Amy Welborn is a columnist for Our Sunday Visitor and Catholic News Service and a regular contributer to the Living Faith quarterly devotional.

It’s a calm little scene much of the time. But once in a while, the mood changes. For, as I said, while there’s no actual physical fence put up as a barrier between the dog’s yard and the rest of the world, there is something designed to keep them contained: one of those underground electrical fences which sends out a nasty little shock via the dog’s collar when he crosses over.

One of the dogs is fine with the situation. He obviously absorbed his lessons well, and never crosses over the invisible line. Such is not the case with his brother beagle.

It’s easy to tell when he’s ventured farther than he should: it’s the yelping that does it. Frantic, high-pitched barking from the dog who broke free of prison. When I look out the window, I can see him hopping too, as if in mild pain. None of this stops him from his real job, though: yipping and jumping, he keeps right on sniffing the ground, in our yard though, then around to the front and into the neighbor’s until one of his owners comes and fetches him.

I cannot make up my mind whether that dog is brave or just stupid.

Is he a creature with a strong will and a determination to follow adventure wherever it leads, no matter what the cost? Or is he just too dumb to figure out the source of his pain and what to do to stop it?

Our teenaged children may have a similar quandary when it comes to the boundaries in their own lives, and there are no doubt scads of them:

There are curfews and house rules. There are term paper deadlines and uniform regulations and class rules. There are guidelines for how they’re to look, what they’re to say and how they’re to act at work. And then there are the boundaries that aren’t so definable: They will go to college. They will major in something “useful.” They will look like their parent’s child and not embarrass them.

Is crossing these boundaries a brave act of exploration of their true identity? Or is it just a stupid act that shows they just don’t know what’s good for them?

Well, it depends.

For you see, not all of the boundaries teens must live with are there for the same purpose, and an important part of growing to adulthood involves learning to distinguish between them. The person who slavishly reveres all rules just because someone made them is just as foolish as the person who thinks it’s the height of maturity to disdain all boundaries.

Here's a helpful clue to assist your teen in teasing these boundaries apart so that they can see which are useful and which could stand a little stretching with no harm to them or others.

Look at Jesus.

Jesus pushed some boundaries to the limit: he mingled with the despised, which was supposed to render him “unclean.” He broke the Sabbath rules about eating and working without apology.

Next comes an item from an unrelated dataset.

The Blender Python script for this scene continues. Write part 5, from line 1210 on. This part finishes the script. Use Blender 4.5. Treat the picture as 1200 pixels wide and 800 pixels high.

But he respected just as many boundaries as he challenged: he reminded those who asked to respect the government. He talked tough about marriage and divorce. He was enraged by those who violated the sanctity of the Temple.

Yes, our children are surrounded by boundaries: invisible fences that just might shock them if they cross. With Jesus' help, though, they will be able to tell which crossings are worth the pain, and which are just plain dumb.